Scusate se ormai siete diventati mere classi messe in quarantena, gradi di febbre da misurare all’ingresso, numero massimo di persone a cui è consentito stare nella stessa classe. Scusate se vi abbiamo appiccicato per terra dei bollini segnaposto e poi siamo i primi ad ammassarci nelle piazze.

Scusate se vi obblighiamo a mangiare al banco e poi pestiamo i piedi per un aperitivo negato. Scusate se non possiamo più portarvi in gita ma nei weekend facciamo a gara a chi va più lontano a creare traffico.

Vi abbiamo escluso da tutto, sebbene siate l’unica forza in grado di risollevarci

Scusate se parliamo di voi come un problema, come un qualcosa da sistemare anziché come un’incredibile risorsa da coltivare. Siamo tristi, amareggiati, scontrosi e persi, se non siamo più modelli da seguire, ma gusci vuoti alla perenne ricerca del senso di tutto questo.

Scusate se non vi porgiamo più la mano ma ve la disinfettiamo, se non ci appelliamo più all’unità e alla collaborazione, ma vi ricordiamo sempre che più lontani state e meglio starete.

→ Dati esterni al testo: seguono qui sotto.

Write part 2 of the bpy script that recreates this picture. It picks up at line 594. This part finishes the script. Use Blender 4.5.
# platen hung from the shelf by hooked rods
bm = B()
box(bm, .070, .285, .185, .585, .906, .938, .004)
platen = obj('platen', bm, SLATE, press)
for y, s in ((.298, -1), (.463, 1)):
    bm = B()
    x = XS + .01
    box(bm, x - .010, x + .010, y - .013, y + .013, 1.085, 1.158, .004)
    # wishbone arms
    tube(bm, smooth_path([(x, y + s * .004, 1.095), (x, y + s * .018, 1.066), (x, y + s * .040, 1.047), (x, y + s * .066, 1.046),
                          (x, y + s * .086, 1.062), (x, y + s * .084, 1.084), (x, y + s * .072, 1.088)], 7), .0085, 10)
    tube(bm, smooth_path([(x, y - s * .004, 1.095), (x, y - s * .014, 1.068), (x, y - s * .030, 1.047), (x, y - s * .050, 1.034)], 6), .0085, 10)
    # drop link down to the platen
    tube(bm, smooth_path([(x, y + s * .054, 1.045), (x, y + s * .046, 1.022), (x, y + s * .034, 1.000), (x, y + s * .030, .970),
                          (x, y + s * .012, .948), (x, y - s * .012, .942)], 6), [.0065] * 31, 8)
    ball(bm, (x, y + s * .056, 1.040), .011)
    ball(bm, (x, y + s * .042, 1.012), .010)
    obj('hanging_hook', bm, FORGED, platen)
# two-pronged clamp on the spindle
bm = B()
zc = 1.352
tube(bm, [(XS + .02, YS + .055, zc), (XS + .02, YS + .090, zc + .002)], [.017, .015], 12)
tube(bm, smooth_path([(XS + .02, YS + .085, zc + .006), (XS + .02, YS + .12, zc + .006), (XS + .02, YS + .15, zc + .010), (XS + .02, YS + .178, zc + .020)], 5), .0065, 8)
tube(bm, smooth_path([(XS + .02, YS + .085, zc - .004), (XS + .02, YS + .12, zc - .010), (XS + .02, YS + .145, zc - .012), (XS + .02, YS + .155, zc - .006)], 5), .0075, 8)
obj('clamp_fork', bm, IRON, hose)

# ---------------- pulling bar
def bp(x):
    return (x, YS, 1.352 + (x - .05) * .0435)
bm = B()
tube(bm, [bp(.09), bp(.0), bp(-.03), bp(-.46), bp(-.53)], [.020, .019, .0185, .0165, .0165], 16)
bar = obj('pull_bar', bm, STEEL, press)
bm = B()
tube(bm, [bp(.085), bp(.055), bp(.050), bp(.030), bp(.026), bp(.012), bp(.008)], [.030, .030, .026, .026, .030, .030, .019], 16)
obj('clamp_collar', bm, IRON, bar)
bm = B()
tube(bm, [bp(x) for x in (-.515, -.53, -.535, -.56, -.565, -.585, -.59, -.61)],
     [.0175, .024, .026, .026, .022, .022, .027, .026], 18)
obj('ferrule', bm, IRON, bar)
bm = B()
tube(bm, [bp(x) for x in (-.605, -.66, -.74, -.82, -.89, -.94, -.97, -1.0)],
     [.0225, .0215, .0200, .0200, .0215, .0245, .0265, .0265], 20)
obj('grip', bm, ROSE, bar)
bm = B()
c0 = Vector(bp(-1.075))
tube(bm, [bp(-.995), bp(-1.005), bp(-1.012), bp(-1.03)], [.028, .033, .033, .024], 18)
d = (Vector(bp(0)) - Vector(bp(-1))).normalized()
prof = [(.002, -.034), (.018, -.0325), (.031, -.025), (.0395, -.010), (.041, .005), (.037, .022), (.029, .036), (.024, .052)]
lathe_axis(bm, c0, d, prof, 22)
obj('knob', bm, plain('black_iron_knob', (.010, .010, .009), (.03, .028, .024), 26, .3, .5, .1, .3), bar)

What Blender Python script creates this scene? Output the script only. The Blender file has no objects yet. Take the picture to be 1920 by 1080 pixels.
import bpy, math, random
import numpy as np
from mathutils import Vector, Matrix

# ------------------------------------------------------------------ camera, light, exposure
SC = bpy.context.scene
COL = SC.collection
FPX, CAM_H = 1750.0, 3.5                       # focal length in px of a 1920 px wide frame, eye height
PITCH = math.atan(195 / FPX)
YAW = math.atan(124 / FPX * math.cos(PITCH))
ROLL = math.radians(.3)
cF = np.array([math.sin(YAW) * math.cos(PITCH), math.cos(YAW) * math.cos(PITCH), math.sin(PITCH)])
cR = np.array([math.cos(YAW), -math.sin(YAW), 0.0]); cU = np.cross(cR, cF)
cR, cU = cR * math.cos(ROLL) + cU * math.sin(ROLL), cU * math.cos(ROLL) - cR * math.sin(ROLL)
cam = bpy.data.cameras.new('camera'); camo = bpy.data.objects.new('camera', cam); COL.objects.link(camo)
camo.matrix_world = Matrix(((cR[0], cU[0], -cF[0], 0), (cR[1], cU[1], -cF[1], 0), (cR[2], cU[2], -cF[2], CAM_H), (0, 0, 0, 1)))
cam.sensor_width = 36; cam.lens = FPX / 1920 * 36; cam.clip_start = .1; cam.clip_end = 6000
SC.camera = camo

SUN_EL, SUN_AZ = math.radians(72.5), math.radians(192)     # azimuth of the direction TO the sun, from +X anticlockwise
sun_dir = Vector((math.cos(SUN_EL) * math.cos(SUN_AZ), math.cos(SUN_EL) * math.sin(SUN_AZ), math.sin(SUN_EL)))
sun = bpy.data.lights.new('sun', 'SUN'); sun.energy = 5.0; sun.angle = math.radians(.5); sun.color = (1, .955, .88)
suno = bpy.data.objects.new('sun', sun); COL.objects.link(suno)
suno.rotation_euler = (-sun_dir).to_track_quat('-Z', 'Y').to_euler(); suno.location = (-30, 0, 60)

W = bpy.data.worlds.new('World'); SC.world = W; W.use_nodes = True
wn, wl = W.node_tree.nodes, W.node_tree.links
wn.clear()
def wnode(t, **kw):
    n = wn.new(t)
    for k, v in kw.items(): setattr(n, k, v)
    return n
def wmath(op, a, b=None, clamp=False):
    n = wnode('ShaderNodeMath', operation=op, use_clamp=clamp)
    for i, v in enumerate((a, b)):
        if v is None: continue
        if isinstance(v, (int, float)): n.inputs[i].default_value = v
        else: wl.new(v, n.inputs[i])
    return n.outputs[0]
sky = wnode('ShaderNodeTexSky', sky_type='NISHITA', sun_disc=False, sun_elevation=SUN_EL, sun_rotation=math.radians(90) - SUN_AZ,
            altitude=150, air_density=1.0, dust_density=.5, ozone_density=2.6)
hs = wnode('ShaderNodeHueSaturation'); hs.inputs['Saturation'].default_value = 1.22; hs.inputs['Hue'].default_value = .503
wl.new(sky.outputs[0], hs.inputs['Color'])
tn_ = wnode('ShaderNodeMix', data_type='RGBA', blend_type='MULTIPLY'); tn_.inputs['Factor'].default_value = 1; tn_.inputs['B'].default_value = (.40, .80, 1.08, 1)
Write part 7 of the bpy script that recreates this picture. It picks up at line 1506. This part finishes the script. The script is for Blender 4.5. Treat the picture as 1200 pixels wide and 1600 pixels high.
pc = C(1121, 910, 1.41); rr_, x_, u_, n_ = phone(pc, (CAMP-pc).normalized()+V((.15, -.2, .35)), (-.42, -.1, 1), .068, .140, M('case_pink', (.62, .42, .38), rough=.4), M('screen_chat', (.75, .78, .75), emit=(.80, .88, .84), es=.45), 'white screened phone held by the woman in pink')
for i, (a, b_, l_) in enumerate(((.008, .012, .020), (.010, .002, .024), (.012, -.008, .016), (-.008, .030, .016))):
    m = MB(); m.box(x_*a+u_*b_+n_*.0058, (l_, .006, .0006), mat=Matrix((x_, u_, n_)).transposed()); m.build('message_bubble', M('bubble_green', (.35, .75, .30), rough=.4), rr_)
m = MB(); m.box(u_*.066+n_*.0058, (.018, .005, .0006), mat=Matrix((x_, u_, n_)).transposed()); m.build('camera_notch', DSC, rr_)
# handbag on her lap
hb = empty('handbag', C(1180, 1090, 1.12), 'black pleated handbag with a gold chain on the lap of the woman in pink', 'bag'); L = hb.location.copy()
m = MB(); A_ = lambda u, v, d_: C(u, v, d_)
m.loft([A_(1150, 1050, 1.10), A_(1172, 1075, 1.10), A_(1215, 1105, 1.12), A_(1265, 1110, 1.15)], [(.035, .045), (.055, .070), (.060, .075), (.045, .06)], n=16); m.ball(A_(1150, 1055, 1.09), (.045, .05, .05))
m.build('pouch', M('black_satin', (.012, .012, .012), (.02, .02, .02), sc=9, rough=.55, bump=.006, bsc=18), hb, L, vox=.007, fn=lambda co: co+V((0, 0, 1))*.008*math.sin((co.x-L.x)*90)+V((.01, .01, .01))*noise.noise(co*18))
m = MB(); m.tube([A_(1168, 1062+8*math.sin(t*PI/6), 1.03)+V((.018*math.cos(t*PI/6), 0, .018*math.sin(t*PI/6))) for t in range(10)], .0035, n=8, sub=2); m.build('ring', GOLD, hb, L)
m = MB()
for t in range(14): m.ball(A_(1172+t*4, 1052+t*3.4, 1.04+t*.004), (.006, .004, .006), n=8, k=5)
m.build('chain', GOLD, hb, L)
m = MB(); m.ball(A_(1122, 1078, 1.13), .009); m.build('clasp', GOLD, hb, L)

Scusate se siamo rassegnati, vittime di un sistema che invece che darci sicurezze ce le toglie. Vi abbiamo escluso da tutto, sebbene siate l’unica forza in grado di risollevarci, facendoci però abbassare la testa, le ginocchia e il cuore, per metterci alla vostra altezza

Vi abbiamo coperto la bocca ma non gli occhi. Vi giuro che la bellezza e la meraviglia esistono ancora, dovete solo essere voi ad aiutarci a vederle e a ritrovarle.